Your goal » Quote the whole listing verbatim.

Source data »
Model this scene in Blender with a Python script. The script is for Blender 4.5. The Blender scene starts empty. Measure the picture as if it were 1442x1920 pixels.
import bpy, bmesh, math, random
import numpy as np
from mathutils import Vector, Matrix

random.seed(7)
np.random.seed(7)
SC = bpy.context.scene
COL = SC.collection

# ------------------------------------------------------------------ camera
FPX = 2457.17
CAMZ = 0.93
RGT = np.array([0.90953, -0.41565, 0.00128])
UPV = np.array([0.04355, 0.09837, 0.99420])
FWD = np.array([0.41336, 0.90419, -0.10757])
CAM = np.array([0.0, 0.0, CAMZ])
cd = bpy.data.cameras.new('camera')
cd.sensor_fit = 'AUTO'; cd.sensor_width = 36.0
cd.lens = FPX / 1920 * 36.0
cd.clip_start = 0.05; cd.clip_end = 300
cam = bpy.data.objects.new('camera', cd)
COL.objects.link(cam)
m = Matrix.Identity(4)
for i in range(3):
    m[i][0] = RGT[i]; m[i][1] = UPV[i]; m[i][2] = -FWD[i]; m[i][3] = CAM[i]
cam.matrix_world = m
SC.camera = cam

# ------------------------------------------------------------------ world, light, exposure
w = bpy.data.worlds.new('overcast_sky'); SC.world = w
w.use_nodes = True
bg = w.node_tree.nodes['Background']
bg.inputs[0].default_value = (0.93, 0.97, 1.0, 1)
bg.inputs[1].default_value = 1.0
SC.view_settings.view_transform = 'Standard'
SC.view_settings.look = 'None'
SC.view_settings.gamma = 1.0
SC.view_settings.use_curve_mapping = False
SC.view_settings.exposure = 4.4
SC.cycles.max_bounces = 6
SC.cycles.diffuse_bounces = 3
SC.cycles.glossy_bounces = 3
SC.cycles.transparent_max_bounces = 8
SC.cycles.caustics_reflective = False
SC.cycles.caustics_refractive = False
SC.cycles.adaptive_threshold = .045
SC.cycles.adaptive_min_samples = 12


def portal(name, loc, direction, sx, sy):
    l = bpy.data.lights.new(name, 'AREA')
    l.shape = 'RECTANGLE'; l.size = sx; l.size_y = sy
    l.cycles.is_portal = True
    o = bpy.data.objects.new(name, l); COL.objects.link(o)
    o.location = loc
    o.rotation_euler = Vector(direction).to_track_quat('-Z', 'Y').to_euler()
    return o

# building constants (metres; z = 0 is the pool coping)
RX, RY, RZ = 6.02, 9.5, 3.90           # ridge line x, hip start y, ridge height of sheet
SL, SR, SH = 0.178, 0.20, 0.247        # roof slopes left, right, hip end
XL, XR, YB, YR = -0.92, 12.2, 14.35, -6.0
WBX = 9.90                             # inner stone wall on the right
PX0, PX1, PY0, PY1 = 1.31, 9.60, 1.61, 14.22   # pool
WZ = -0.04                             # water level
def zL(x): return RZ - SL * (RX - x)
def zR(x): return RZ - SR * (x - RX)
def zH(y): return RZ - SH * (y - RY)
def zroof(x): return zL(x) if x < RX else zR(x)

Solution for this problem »
Model this scene in Blender with a Python script. The script is for Blender 4.5. The Blender scene starts empty. Measure the picture as if it were 1442x1920 pixels.
import bpy, bmesh, math, random
import numpy as np
from mathutils import Vector, Matrix

random.seed(7)
np.random.seed(7)
SC = bpy.context.scene
COL = SC.collection

# ------------------------------------------------------------------ camera
FPX = 2457.17
CAMZ = 0.93
RGT = np.array([0.90953, -0.41565, 0.00128])
UPV = np.array([0.04355, 0.09837, 0.99420])
FWD = np.array([0.41336, 0.90419, -0.10757])
CAM = np.array([0.0, 0.0, CAMZ])
cd = bpy.data.cameras.new('camera')
cd.sensor_fit = 'AUTO'; cd.sensor_width = 36.0
cd.lens = FPX / 1920 * 36.0
cd.clip_start = 0.05; cd.clip_end = 300
cam = bpy.data.objects.new('camera', cd)
COL.objects.link(cam)
m = Matrix.Identity(4)
for i in range(3):
    m[i][0] = RGT[i]; m[i][1] = UPV[i]; m[i][2] = -FWD[i]; m[i][3] = CAM[i]
cam.matrix_world = m
SC.camera = cam

# ------------------------------------------------------------------ world, light, exposure
w = bpy.data.worlds.new('overcast_sky'); SC.world = w
w.use_nodes = True
bg = w.node_tree.nodes['Background']
bg.inputs[0].default_value = (0.93, 0.97, 1.0, 1)
bg.inputs[1].default_value = 1.0
SC.view_settings.view_transform = 'Standard'
SC.view_settings.look = 'None'
SC.view_settings.gamma = 1.0
SC.view_settings.use_curve_mapping = False
SC.view_settings.exposure = 4.4
SC.cycles.max_bounces = 6
SC.cycles.diffuse_bounces = 3
SC.cycles.glossy_bounces = 3
SC.cycles.transparent_max_bounces = 8
SC.cycles.caustics_reflective = False
SC.cycles.caustics_refractive = False
SC.cycles.adaptive_threshold = .045
SC.cycles.adaptive_min_samples = 12


def portal(name, loc, direction, sx, sy):
    l = bpy.data.lights.new(name, 'AREA')
    l.shape = 'RECTANGLE'; l.size = sx; l.size_y = sy
    l.cycles.is_portal = True
    o = bpy.data.objects.new(name, l); COL.objects.link(o)
    o.location = loc
    o.rotation_euler = Vector(direction).to_track_quat('-Z', 'Y').to_euler()
    return o

# building constants (metres; z = 0 is the pool coping)
RX, RY, RZ = 6.02, 9.5, 3.90           # ridge line x, hip start y, ridge height of sheet
SL, SR, SH = 0.178, 0.20, 0.247        # roof slopes left, right, hip end
XL, XR, YB, YR = -0.92, 12.2, 14.35, -6.0
WBX = 9.90                             # inner stone wall on the right
PX0, PX1, PY0, PY1 = 1.31, 9.60, 1.61, 14.22   # pool
WZ = -0.04                             # water level
def zL(x): return RZ - SL * (RX - x)
def zR(x): return RZ - SR * (x - RX)
def zH(y): return RZ - SH * (y - RY)
def zroof(x): return zL(x) if x < RX else zR(x)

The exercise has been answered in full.